If the two unbeaten newbie 175-pounders, Morrell (11-0, 9 KOs) and Benavidez (29-0, 24 KOs), agree to a deal, the clash could happen in December. That would put the winner in the slot to fight for the undisputed championship in 2025 against the winner of the October 12th contest between Artur Beterbiev and Dmitry Bivol.

Morrell, 26, is the younger, more powerful, and technically gifted fighter than Benavidez, but he lacks the experience he possesses. If the Cuban Morrell adapts his game to improve his low punch output, Benavidez will likely lose this fight by knockout. The difference in power between Morrell and Benavidez is huge. I guess Benavidez didn’t eat his Wheaties when he ws growing up.

Morrell is a much better puncher than him and has a style more suited to the 175-lb division. The 27-year-old Benavidez is a fish out of water at light heavyweight and no longer the fearsome puncher he’d been at 168, where he had a size advantage over his smaller prey.

If Benavidez loses to Morrell, it would confirm in fans’ minds that he was always just a weight bully from day one. He would be seen as another example of a young fighter gaming the system by fighting in a weight class below their size.

Benavidez has been a pro game longer, and he’s beaten Oleksandr Gvozdyk, Demetrius Andrade, Caleb Plant, David Lemieux, and Anthony Dirrell.

Benavidez’s high-volume offense would potentially give Morrell problems because he throws a lot of punches in a machine gun style, overwhelming his opponents with shots. In Benavidez’s debut at 175 last June against Gvozdyk, he defeated him with his volume.

Gvozdyk was the bigger puncher and landed the cleaner shots in every round, but the high output from Benavidez was enough to get the win.

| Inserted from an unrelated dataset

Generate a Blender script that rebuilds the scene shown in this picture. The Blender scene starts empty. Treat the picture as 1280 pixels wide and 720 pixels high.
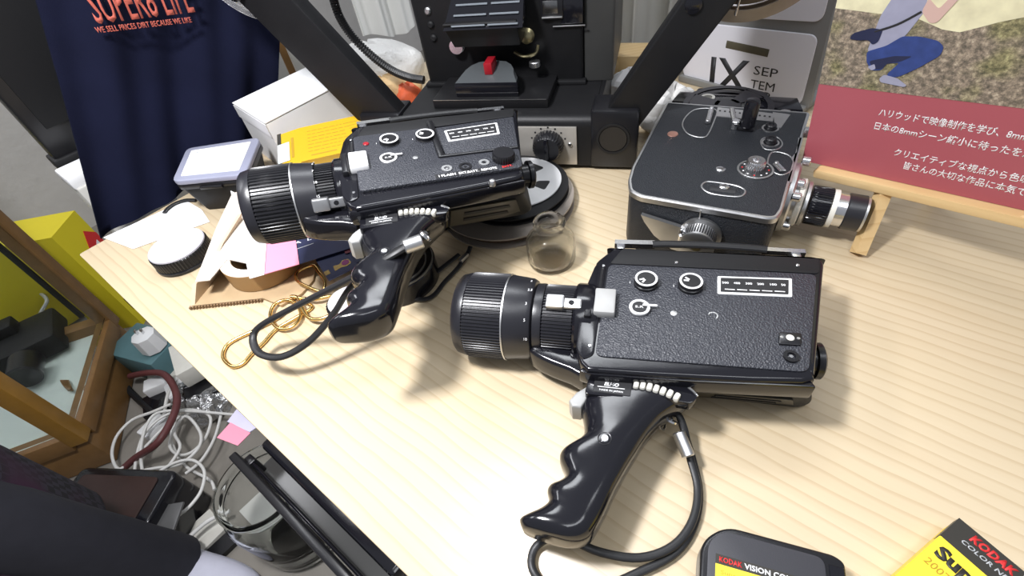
import bpy, bmesh, math, random
from mathutils import Matrix, Vector
random.seed(7)
S = 0.001                      # the scene is laid out in millimetres; table top = z 0
COL = bpy.context.scene.collection
R = math.radians

# ------------------------------------------------------------------ camera
PITCH, ROLL, FPX, CAMZ = 0.797, -0.1708, 597.0, 385.0
_f = Vector((0, math.cos(PITCH), -math.sin(PITCH)))
_r0 = Vector((1, 0, 0)); _u0 = _r0.cross(_f)
_r = _r0*math.cos(ROLL) + _u0*math.sin(ROLL)
_u = -_r0*math.sin(ROLL) + _u0*math.cos(ROLL)
cd = bpy.data.cameras.new('camera'); cam = bpy.data.objects.new('camera', cd); COL.objects.link(cam)
cd.sensor_width = 36; cd.lens = FPX/1280*36; cd.clip_start = 0.01; cd.clip_end = 50
cam.matrix_world = Matrix(((_r.x, _u.x, -_f.x, 0), (_r.y, _u.y, -_f.y, 0), (_r.z, _u.z, -_f.z, CAMZ*S), (0, 0, 0, 1)))
bpy.context.scene.camera = cam

# ------------------------------------------------------------------ world, lights, exposure
sc = bpy.context.scene
sc.view_settings.view_transform = 'Standard'; sc.view_settings.look = 'None'
sc.view_settings.gamma = 1; sc.view_settings.use_curve_mapping = False
sc.view_settings.exposure = 0.0
w = bpy.data.worlds.new('world'); sc.world = w; w.use_nodes = True
w.node_tree.nodes['Background'].inputs[0].default_value = (0.86, 0.90, 1.0, 1)
w.node_tree.nodes['Background'].inputs[1].default_value = 0.38

def area(name, loc, size, target, power, col):
    l = bpy.data.lights.new(name, 'AREA'); l.shape = 'RECTANGLE'; l.size, l.size_y = size
    l.energy = power; l.color = col
    o = bpy.data.objects.new(name, l); COL.objects.link(o); o.location = loc
    o.rotation_euler = (Vector(target)-Vector(loc)).to_track_quat('-Z', 'Y').to_euler()
    return o
area('ceiling_tube_light_back', (0.25, 1.35, 1.75), (1.2, 0.35), (0.15, 0.35, 0), 17, (0.93, 0.96, 1.0))
area('ceiling_tube_light_front', (0.4, -0.2, 1.75), (1.2, 0.3), (0.2, 0.3, 0), 8, (0.93, 0.96, 1.0))
area('spot_lamp_left', (-0.32, 0.24, 0.80), (0.12, 0.12), (-0.34, 0.34, 0), 12.5, (0.97, 0.97, 1.0))
area('ceiling_tube_light_left', (-1.6, 1.1, 1.75), (1.2, 0.3), (-1.1, 0.9, -0.7), 16, (0.95, 0.96, 1.0))

# ------------------------------------------------------------------ pixel -> point helpers (reference points measured in the 1280x720 photo)
def _ray(px, py): return _r*((px-640)/FPX) - _u*((py-360)/FPX) + _f
def at(px, py, z=0.0):
    d = _ray(px, py); t = (z-CAMZ)/d.z
    return Vector((d.x*t, d.y*t, z))
def onplane(px, py, o, n):
    d = _ray(px, py); c = Vector((0, 0, CAMZ)); n = Vector(n); t = (Vector(o)-c).dot(n)/d.dot(n)
    return c+d*t

# ------------------------------------------------------------------ materials
def mat(name, col, rough=0.5, metal=0.0, bump=None, spec=0.5, coat=0.0, trans=0.0, ior=1.45, var=None, alpha=1.0, emit=None):
    m = bpy.data.materials.new(name); m.use_nodes = True; nt = m.node_tree; b = nt.nodes['Principled BSDF']
    b.inputs['Base Color'].default_value = (*col, 1); b.inputs['Roughness'].default_value = rough
    b.inputs['Metallic'].default_value = metal; b.inputs['Specular IOR Level'].default_value = spec
    b.inputs['Coat Weight'].default_value = coat; b.inputs['Transmission Weight'].default_value = trans
    b.inputs['IOR'].default_value = ior; b.inputs['Alpha'].default_value = alpha
    if emit: b.inputs['Emission Color'].default_value = (*emit[0], 1); b.inputs['Emission Strength'].default_value = emit[1]
    tc = nt.nodes.new('ShaderNodeTexCoord')
    if var:     # (scale, amount): mild colour variation that belongs to the surface
        n = nt.nodes.new('ShaderNodeTexNoise'); n.inputs['Scale'].default_value = var[0]; n.inputs['Detail'].default_value = 6
        nt.links.new(tc.outputs['Object'], n.inputs['Vector'])
        mx = nt.nodes.new('ShaderNodeMix'); mx.data_type = 'RGBA'
        mx.inputs[6].default_value = (*[c*(1-var[1]) for c in col], 1); mx.inputs[7].default_value = (*[min(1, c*(1+var[1])) for c in col], 1)
        nt.links.new(n.outputs['Fac'], mx.inputs[0]); nt.links.new(mx.outputs[2], b.inputs['Base Color'])
    if bump:    # (kind, scale, strength)
        k, s, st = bump[:3]
        if k == 'vor':
            n = nt.nodes.new('ShaderNodeTexVoronoi'); n.feature = 'SMOOTH_F1'; out = 'Distance'
        else:
            n = nt.nodes.new('ShaderNodeTexNoise'); n.inputs['Detail'].default_value = 4; out = 'Fac'
        n.inputs['Scale'].default_value = s
        nt.links.new(tc.outputs['Object'], n.inputs['Vector'])
        bp = nt.nodes.new('ShaderNodeBump'); bp.inputs['Strength'].default_value = st
        bp.inputs['Distance'].default_value = bump[3] if len(bump) > 3 else 0.001
        nt.links.new(n.outputs[out], bp.inputs['Height']); nt.links.new(bp.outputs['Normal'], b.inputs['Normal'])
    return m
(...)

Morrell punches much harder than Benavidez, but he may have problems with his volume if he doesn’t improve that part of his game by the time they fight. That’s the thing that was missing from Morrell in his recent fight against

Radivoje Kalajdzic on August 3rd on the undercard of Terence Crawford vs. Israil Madrimov at the BMO Stadium in Los Angeles. Morrell had the former Artur Beterbiev knockout victim Kalajdzic hurt several times in their 12-round fight but couldn’t put him away because he was focusing on throwing single punches instead of unloading a barrage of shots in the way that Benavidez would have done.

If Morrell had more experience and had adapted his game, he would have easily knocked Kalajdzic out because he was early and often in that fight.

The shots that Morrell had him with appeared harder than the blows that the knockout artist Beterbiev had hit him with five years earlier in their clash in 2019. The difference was that Beterbiev didn’t step back and let up once he had Kalajdzic in trouble the way Morrell did.